One question that I’d ask here is: “After reading these simple first sentences, would you read on?” The answer is probably, “You bet!” Why? Because the opening caught your attention, right? The challenge that faces anyone who taps out words and declares himself a writer is, to be published, you have to interest your reader—or you won’t be read.

This is important, so let me repeat it. You must interest your READER or you won’t be read. Notice I didn’t say agent or editor here, I said reader. Why? Don’t I have to get my book past you guys before anyone can have the chance to read my book? Yes, this is kind of true. But aren’t we readers, too? Of course we are.

Okay. I’m getting way ahead of myself. The question is, where do I start my book? Where is the beginning? The beginning is at the point of change. Something has happened that has changed the norm. In the Bible, the Heaven and the Earth were created. That was a huge event—the beginning of all we know. You don’t get much bigger than that. In MINERAL SPIRITS (before the paragraph was ended) a body had been found, but even before that the reader has a sense that something died, which is definitely change. In WHISKEY ON THE ROCKS, Whiskey Mattimoe, our protagonist, stares at Noonan as she begins working on Whiskey’s left calf muscle:

You were massaging a corpse?” I asked.
“For a minute. Jinx thinks he couldn’t have been dead very long before I noticed.”
I shuddered. Noonan’s strong hands stopped their magic.
“I’m sorry,” she said, “You’ve had enough death in your life lately. You don’t need to hear that.”
“Life is full of death, Either we keep moving, or we. . .stop moving.” I hoped my words sounded wiser to her ears than they did to mine
."

Although comical (and this book definitely is) something is still happening here. There has been a change, a murder in this case, and this change, right at the beginning of the story, propels the story from here to its final sentence. Also, the reader gets the idea that Whiskey has experienced a death in her life recently—another drastic change. This should be the case with every novel you write—something has happened and whatever it is will take the entire novel to fix—and maybe even beyond. Did any of these books begin with describing everything is sight?

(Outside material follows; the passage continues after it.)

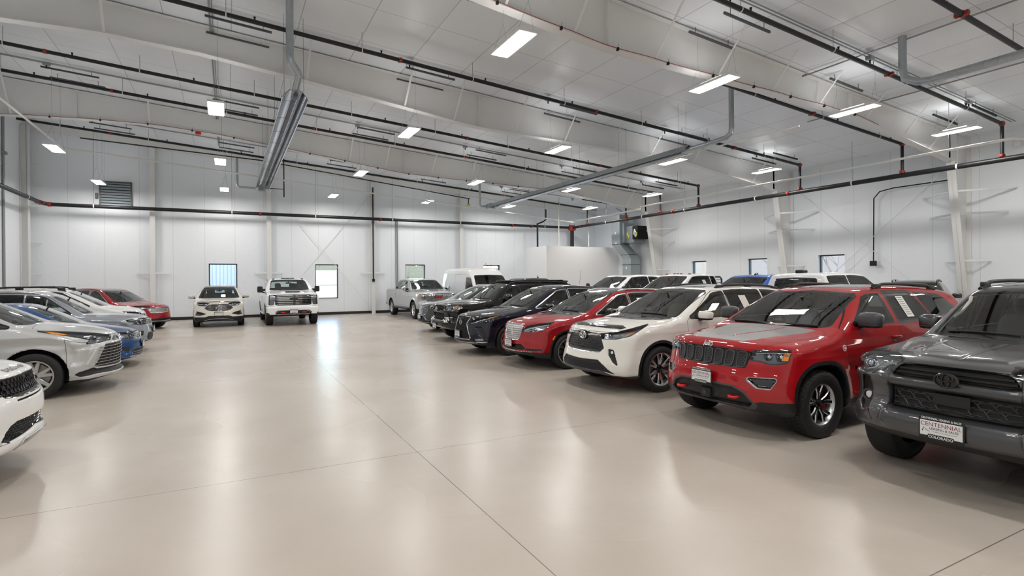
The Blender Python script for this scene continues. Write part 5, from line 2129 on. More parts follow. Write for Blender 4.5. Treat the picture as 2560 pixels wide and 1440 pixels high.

Did they begin with setting the scene? No, they didn’t. They started with change. So how should your book begin?

Something else is happening here at the beginning of all these stories. We begin with a sense of the creation of a character. With the Bible, the reader is introduced immediately to the creating force.

In MINERAL SPIRITS, the story’s main character is identified a couple of sentences after the opening. You should have a definite feeling a character being developed in that first minute of reading. It might not be the main character, but there should be someone guiding the reader into the story. That is not to say that I want a character sketch, including a description. I want the strong presence of character or narrator.

So what do I look for in a novel’s opening? Something happening that is key and sets the theme for the rest of the novel, and there should at least be an attempt at building a character in those first few pages of the book. Do this and you come a long way toward producing a book that agents, editors and most importantly your readers, will love.

5 comments:

DanStrohschein said...

This is probably the most difficult lesson for us writers to learn. We are writing for our readers, not for the editor or agent. That is, when we are writing our novels. When we are writing our QUERY letter, it's strictly by the book for what that particular agent/editor wants.

Bernita said...

"...begin with change"
Thank you.
A voyage into earth space, into time, into a heart, into the past.
Perhaps I've begun at the right moment after all.
One fusses about these things.

M.Donohue said...

Read your desperate blog. Tell me, which part of the broomstick do you need removed?

I need an anti-depressant after reading about your agency!

Whewwwwwwwwwwwwwwwwww!

Anonymous said...

My question first and foremost, why do you allow suck mean spirited people to post nasty messages on your blog. I understand the right of free speech and all the constitutional feldergarb, but geeze, to put it in his terms, "Kick his ass to the curb." Enough said. Me's think I am blogging too much.

Anonymous said...

Change is always wonderful, and of course makes people want to dig their teeth in, right? Do you think it is ever okay to set up the character and then go into the change? For example, a mother dies in my next book, the beginning scene is her watching her sleeping daughter and her interaction when she awakens. The change comes into play in the same scene, but their relationship is set up first. On the third page of the manuscript the mother alters her life forever. Is that too much of a lead in for the reader? When is it right to set up the scene?

Also, what is your feeling on prologues? I have a great prologue for the book. Does that count as the opening scene?

Thanks again - much to learn! By the way - great blogs! I didn't realize there were so many on here. The blog menu changes depending on which blog you choose.